16. A cleaning system for a dairy facility comprising:

a rinse system comprising a rinse sprayer;

a flush system comprising a process system for processing waste water to obtain processed water comprising a process tank and a baffle member, where an inlet portion of the process system is arranged on a first side of the baffle member, a flush outlet portion of the process system is arranged on a second side of the baffle member; and a waste outlet portion is arranged below the baffle member, the inlet portion, and the flush outlet portion, a collection system connected between the dairy facility and the inlet portion of the process system, and a flush sprayer connected to the flush outlet portion of the process system; whereby

the rinse sprayer sprays rinse water in a first zone of the dairy facility, where the rinse water becomes waste rinse water after the rinse water has been sprayed in the first zone of the dairy facility;

the flush sprayer sprays the processed water in a second zone of the dairy facility, where the processed water becomes waste processed water after the processed water has been sprayed in the second zone of the dairy facility;

the collection system collects the waste rinse water and the waste processed water to form the waste water and directs the waste water to the process system.

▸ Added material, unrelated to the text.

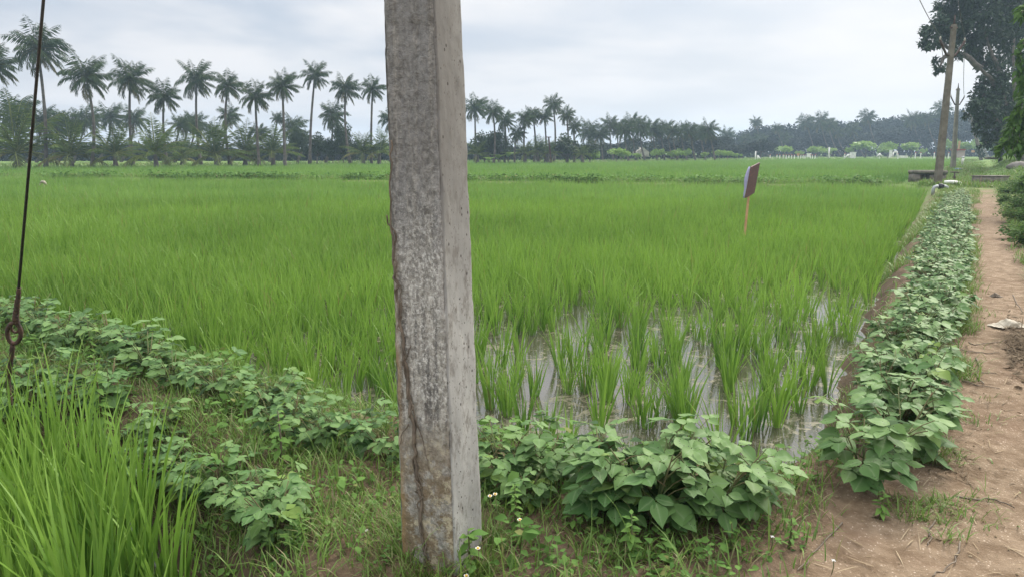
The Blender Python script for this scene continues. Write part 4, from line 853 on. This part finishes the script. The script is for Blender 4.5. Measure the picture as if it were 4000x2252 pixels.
# nearer tree whose drooping sprays enter at the right edge
rs = np.random.RandomState(11); D0 = 19.0; xb = (4130-2000)/F*D0*1.02; base = np.array([xb, D0, gz(xb, D0)-.1]); t = thing('drooping_tree', 'light green tree at the right edge with drooping leaf sprays', 'tree', tuple(base))
mb = MB(); tube(mb, [(0, 0, 0), (.05, 0, 2), (0, .1, 4.6), (-.1, 0, 6.5)], [.24, .19, .15, .08], 10); mb.build('trunk', M_bark, t)
lb = MB(); lf = MB()
for ends in ([(4090, 330), (3990, 400), (3955, 470), (3920, 560)], [(4090, 330), (4010, 460), (3980, 520), (3950, 590)], [(4090, 150), (4010, 150), (3985, 200), (3980, 300)], [(4090, 120), (4030, 20), (3998, 30), (3985, 60)], [(4090, 380), (4030, 440), (3990, 470), (3975, 560)], [(4100, 560), (4050, 640), (4015, 690), (3985, 715)], [(4090, 100), (4030, 200), (4005, 300), (3990, 370)], [(4090, 350), (4010, 420), (3960, 500), (3905, 590)], [(4090, 420), (4030, 500), (4000, 540), (3985, 600)]):
    P_ = dense(np.array([aty(a, b, D0+rs.uniform(-.6, .6)) for a, b in ends])-base, 26, .05, int(rs.rand()*99)); tube(lb, P_, np.linspace(.03, .006, 26), 5)
    for q in P_[5:]:
        n = 7; a = rs.rand(n)*6.28; d = np.stack([np.cos(a)*.8-.25, np.sin(a)*.8, rs.uniform(-1.3, .1, n)], 1)
        leaves(lf, q+rs.randn(n, 3)*.05, d, unit(np.stack([np.cos(a)*.4, np.sin(a)*.4-.3, np.ones(n)], 1)), rs.uniform(.13, .26, n), .2, np.stack([rs.rand(n), np.zeros(n), np.zeros(n)], 1), (0, .35, .7, 1), (.1, 1, .7, .02), droop=.35)
lb.build('branches', M_bark, t); lf.build('foliage', M_hang, t)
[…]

17. A cleaning system as recited in claim 16, in which the tank assembly further defines a waste outlet portion, where the tank assembly is configured to cause the waste material to flow downward from the inlet portion, through the waste outlet portion, and upward into the flush outlet portion.

18. A cleaning system as recited in claim 16, in which the process system further comprises a waste conduit arranged to remove material from the waste outlet portion of the process system.

19. A cleaning system as recited in claim 16, in which the collection system comprises:

at least one first drain arranged in the first zone; and

at least one second drain arranged in the second zone.

20. A cleaning system as recited in claim 16, in which the collection system comprises:

a sump pit for collecting the waste material; and

a sump pump for pumping the waste material from the sump pit to the process system.